→ **Objective**: Set down each line of the data below exactly as it stands, dropping the pictures.

########

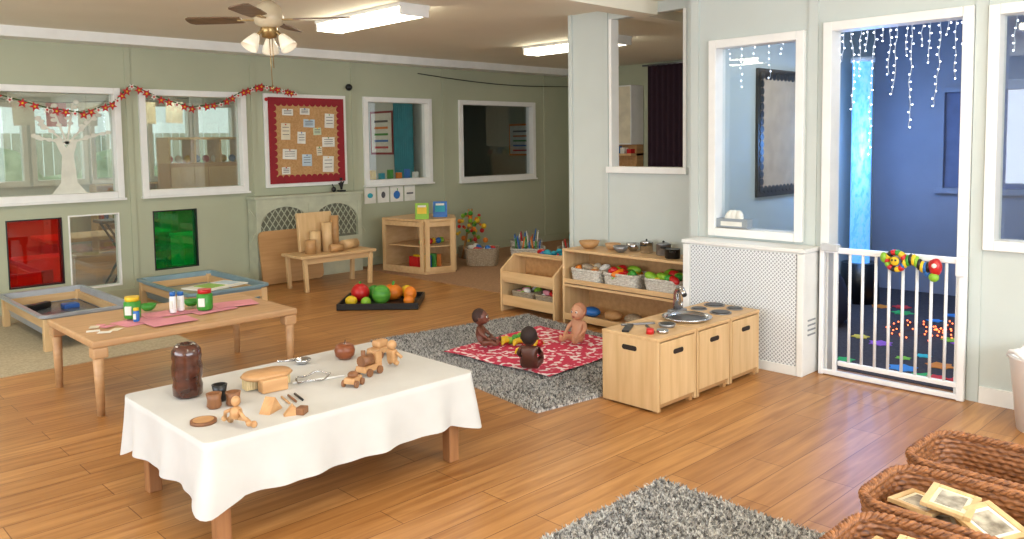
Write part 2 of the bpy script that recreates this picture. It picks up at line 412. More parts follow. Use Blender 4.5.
# ------------------------------------------------------------ toy kitchen
def oval(b,c,w,h,axis,m=dark):
    pts=rrect(w,h,h/2-.001,6)
    if axis=='-y': M=Matrix.Translation(c)@Matrix.Rotation(pi/2,4,'X')
    else: M=Matrix.Translation(c)@Matrix.Rotation(-pi/2,4,'Y')@Matrix.Rotation(pi/2,4,'Z')
    b.prism(pts,.004,m,M)
def kitchen(x0,x1,kind,h=.405):
    b=B('play_kitchen_cupboard',((x0+x1)/2,2.71,.0)); w=x1-x0; d=.38
    b.box((-w/2+.008,0,h/2),(.016,d,h-.021),birchZ,bev=.003); b.box((w/2-.008,0,h/2),(.016,d,h-.021),birchZ,bev=.003)
    b.box((0,0,h-.01),(w+.004,d+.004,.02),birch,bev=.004); b.box((0,.005,.035),(w-.034,d-.03,.03),birchD)
    b.box((0,d/2-.01,h/2),(w-.034,.012,h-.05),birchZ)
    b.box((0,-d/2+.006,h/2+.012),(w-.040,.018,h-.075),birchZ,bev=.003)
    oval(b,(0,-d/2-.0030,h-.09),.09,.026,'-y')
    if kind==0:
        oval(b,(-w/2+.003,0,h-.075),.1,.028,'-x')
        b.cyl((-.1,-.08,h),(-.1,-.08,h+.03),.022,red,.02); b.cyl((-.04,-.12,h),(-.04,-.12,h+.02),.03,chrome,.034)
        b.box((-.09,.08,h+.006),(.17,.04,.012),black,rot=(0,0,.5),bev=.003); b.box((.03,.1,h+.006),(.2,.018,.01),steel,rot=(0,0,-.6),bev=.002)
        b.box((-.02,-.02,h+.006),(.16,.012,.01),black,rot=(0,0,.9),bev=.002)
        b.cyl((.1,-.05,h),(.1,-.05,h+.02),.04,steel,.05); b.cyl((.1,-.05,h+.0205),(.1,-.05,h+.0215),.04,black)
    if kind==1:
        sn=mat('sink_inner',(70,72,76),.3,metal=.6)
        b.cyl((-.02,-.02,h),(-.02,-.02,h+.006),.118,sn,seg=28)
        b.lathe([(.122,h),(.142,h+.012),(.146,h+.02),(.136,h+.022),(.116,h+.006)],(-.02,-.02,0),chrome,28)
        b.box((.1,.13,h+.012),(.11,.07,.02),steel,bev=.004)
        b.tube([(.1,.13,h+.02),(.1,.13,h+.12),(.085,.11,h+.15),(.06,.07,h+.155),(.03,.03,h+.13)],[.026,.022,.02,.018,.016],chrome,10)
        b.cyl((.14,.13,h+.02),(.14,.13,h+.06),.012,chrome)
    if kind==2:
        for dx,dy,r in((-.08,-.07,.065),(.08,-.07,.05),(-.07,.09,.05),(.09,.08,.065)):
            b.cyl((dx,dy,h),(dx,dy,h+.006),r,steel,seg=24); b.cyl((dx,dy,h+.006),(dx,dy,h+.01),r*.85,black,seg=24)
    for sx in(-1,1):
        for sy in(-1,1): b.box((sx*(w/2-.03),sy*(d/2-.03),.01),(.03,.03,.02),birchD)
    return b.done()
kitchen(3.49,3.85,0); kitchen(3.86,4.20,1); kitchen(4.21,4.54,2)

# ------------------------------------------------------------ shelf unit
b=B('play_shelf_unit',(4.96,3.8,0)); D_=.32
for y in(-.59,.59): b.box((0,y,.29),(D_,.02,.58),birchZ,bev=.005)
for z in(.04,.31): b.box((0,0,z),(D_-.01,1.16,.018),birchY)
b.box((.0,0,.59),(D_,1.2,.02),birchY,bev=.004)
b.box((D_/2-.006,0,.3),(.01,1.16,.55),birchD)
for z in (.065,.345): b.box((-D_/2+.008,0,z),(.016,1.16,.035),birchY,bev=.003)
b.done()
def woven_basket(name,loc,w,d,h,m,rz=0,rows=9,cols=72,flare=.12,fill=None,rimr=.012,amp=.004):
    b=B(name,loc,rz); sub=4; n=cols*2
    def skinwall(shr,inv):
        vs=[];fs=[]
        for j in range(rows*sub+1):
            t=j/(rows*sub); sc=1-flare*(1-t); pts=rrect(w*sc-shr,d*sc-shr,min(w,d)*.24,6); c=[0]
            for i in range(len(pts)): c.append(c[-1]+math.dist(pts[i],pts[(i+1)%len(pts)]))
            row=j//sub; ph=(j%sub)/sub
            for k in range(n):
                x,y=pp(c[-1]*k/n,pts,c); l=math.hypot(x,y)
                o=amp*math.sin(pi*ph)*(1.1+.9*math.cos(pi*k/3+(pi if row%2 else 0)))*(-1 if inv else 1)
                vs.append((x+x/l*o,y+y/l*o,t*h+.001+(.006 if inv and j==0 else 0)))
        for j in range(rows*sub):
            for k in range(n):
                q=(j*n+k,j*n+(k+1)%n,(j+1)*n+(k+1)%n,(j+1)*n+k); fs.append(q[::-1] if inv else q)
        fs.append(tuple(range(n)) if inv else tuple(reversed(range(n))))
        b.raw(vs,fs,m)
    skinwall(0,False); skinwall(.018,True)
    pts=rrect(w-.009,d-.009,min(w,d)*.24,6); c=[0]
    for i in range(len(pts)): c.append(c[-1]+math.dist(pts[i],pts[(i+1)%len(pts)]))
    for ph in(0,2*pi/3,4*pi/3):
        q=[]; NN=200; tw=round(c[-1]/.06)
        for k in range(NN):
            x,y=pp(c[-1]*k/NN,pts,c); l=math.hypot(x,y); a=2*pi*tw*k/NN+ph
            q.append((x*(1+rimr*.55*math.cos(a)/l),y*(1+rimr*.55*math.cos(a)/l),h+rimr*.55*math.sin(a)))
        b.tube(q,rimr*.55,m,6,True)
    if fill: fill(b,w,d,h)
    return b.done()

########

→ **Written solution**:
Write part 2 of the bpy script that recreates this picture. It picks up at line 412. More parts follow. Use Blender 4.5.
# ------------------------------------------------------------ toy kitchen
def oval(b,c,w,h,axis,m=dark):
    pts=rrect(w,h,h/2-.001,6)
    if axis=='-y': M=Matrix.Translation(c)@Matrix.Rotation(pi/2,4,'X')
    else: M=Matrix.Translation(c)@Matrix.Rotation(-pi/2,4,'Y')@Matrix.Rotation(pi/2,4,'Z')
    b.prism(pts,.004,m,M)
def kitchen(x0,x1,kind,h=.405):
    b=B('play_kitchen_cupboard',((x0+x1)/2,2.71,.0)); w=x1-x0; d=.38
    b.box((-w/2+.008,0,h/2),(.016,d,h-.021),birchZ,bev=.003); b.box((w/2-.008,0,h/2),(.016,d,h-.021),birchZ,bev=.003)
    b.box((0,0,h-.01),(w+.004,d+.004,.02),birch,bev=.004); b.box((0,.005,.035),(w-.034,d-.03,.03),birchD)
    b.box((0,d/2-.01,h/2),(w-.034,.012,h-.05),birchZ)
    b.box((0,-d/2+.006,h/2+.012),(w-.040,.018,h-.075),birchZ,bev=.003)
    oval(b,(0,-d/2-.0030,h-.09),.09,.026,'-y')
    if kind==0:
        oval(b,(-w/2+.003,0,h-.075),.1,.028,'-x')
        b.cyl((-.1,-.08,h),(-.1,-.08,h+.03),.022,red,.02); b.cyl((-.04,-.12,h),(-.04,-.12,h+.02),.03,chrome,.034)
        b.box((-.09,.08,h+.006),(.17,.04,.012),black,rot=(0,0,.5),bev=.003); b.box((.03,.1,h+.006),(.2,.018,.01),steel,rot=(0,0,-.6),bev=.002)
        b.box((-.02,-.02,h+.006),(.16,.012,.01),black,rot=(0,0,.9),bev=.002)
        b.cyl((.1,-.05,h),(.1,-.05,h+.02),.04,steel,.05); b.cyl((.1,-.05,h+.0205),(.1,-.05,h+.0215),.04,black)
    if kind==1:
        sn=mat('sink_inner',(70,72,76),.3,metal=.6)
        b.cyl((-.02,-.02,h),(-.02,-.02,h+.006),.118,sn,seg=28)
        b.lathe([(.122,h),(.142,h+.012),(.146,h+.02),(.136,h+.022),(.116,h+.006)],(-.02,-.02,0),chrome,28)
        b.box((.1,.13,h+.012),(.11,.07,.02),steel,bev=.004)
        b.tube([(.1,.13,h+.02),(.1,.13,h+.12),(.085,.11,h+.15),(.06,.07,h+.155),(.03,.03,h+.13)],[.026,.022,.02,.018,.016],chrome,10)
        b.cyl((.14,.13,h+.02),(.14,.13,h+.06),.012,chrome)
    if kind==2:
        for dx,dy,r in((-.08,-.07,.065),(.08,-.07,.05),(-.07,.09,.05),(.09,.08,.065)):
            b.cyl((dx,dy,h),(dx,dy,h+.006),r,steel,seg=24); b.cyl((dx,dy,h+.006),(dx,dy,h+.01),r*.85,black,seg=24)
    for sx in(-1,1):
        for sy in(-1,1): b.box((sx*(w/2-.03),sy*(d/2-.03),.01),(.03,.03,.02),birchD)
    return b.done()
kitchen(3.49,3.85,0); kitchen(3.86,4.20,1); kitchen(4.21,4.54,2)

# ------------------------------------------------------------ shelf unit
b=B('play_shelf_unit',(4.96,3.8,0)); D_=.32
for y in(-.59,.59): b.box((0,y,.29),(D_,.02,.58),birchZ,bev=.005)
for z in(.04,.31): b.box((0,0,z),(D_-.01,1.16,.018),birchY)
b.box((.0,0,.59),(D_,1.2,.02),birchY,bev=.004)
b.box((D_/2-.006,0,.3),(.01,1.16,.55),birchD)
for z in (.065,.345): b.box((-D_/2+.008,0,z),(.016,1.16,.035),birchY,bev=.003)
b.done()
def woven_basket(name,loc,w,d,h,m,rz=0,rows=9,cols=72,flare=.12,fill=None,rimr=.012,amp=.004):
    b=B(name,loc,rz); sub=4; n=cols*2
    def skinwall(shr,inv):
        vs=[];fs=[]
        for j in range(rows*sub+1):
            t=j/(rows*sub); sc=1-flare*(1-t); pts=rrect(w*sc-shr,d*sc-shr,min(w,d)*.24,6); c=[0]
            for i in range(len(pts)): c.append(c[-1]+math.dist(pts[i],pts[(i+1)%len(pts)]))
            row=j//sub; ph=(j%sub)/sub
            for k in range(n):
                x,y=pp(c[-1]*k/n,pts,c); l=math.hypot(x,y)
                o=amp*math.sin(pi*ph)*(1.1+.9*math.cos(pi*k/3+(pi if row%2 else 0)))*(-1 if inv else 1)
                vs.append((x+x/l*o,y+y/l*o,t*h+.001+(.006 if inv and j==0 else 0)))
        for j in range(rows*sub):
            for k in range(n):
                q=(j*n+k,j*n+(k+1)%n,(j+1)*n+(k+1)%n,(j+1)*n+k); fs.append(q[::-1] if inv else q)
        fs.append(tuple(range(n)) if inv else tuple(reversed(range(n))))
        b.raw(vs,fs,m)
    skinwall(0,False); skinwall(.018,True)
    pts=rrect(w-.009,d-.009,min(w,d)*.24,6); c=[0]
    for i in range(len(pts)): c.append(c[-1]+math.dist(pts[i],pts[(i+1)%len(pts)]))
    for ph in(0,2*pi/3,4*pi/3):
        q=[]; NN=200; tw=round(c[-1]/.06)
        for k in range(NN):
            x,y=pp(c[-1]*k/NN,pts,c); l=math.hypot(x,y); a=2*pi*tw*k/NN+ph
            q.append((x*(1+rimr*.55*math.cos(a)/l),y*(1+rimr*.55*math.cos(a)/l),h+rimr*.55*math.sin(a)))
        b.tube(q,rimr*.55,m,6,True)
    if fill: fill(b,w,d,h)
    return b.done()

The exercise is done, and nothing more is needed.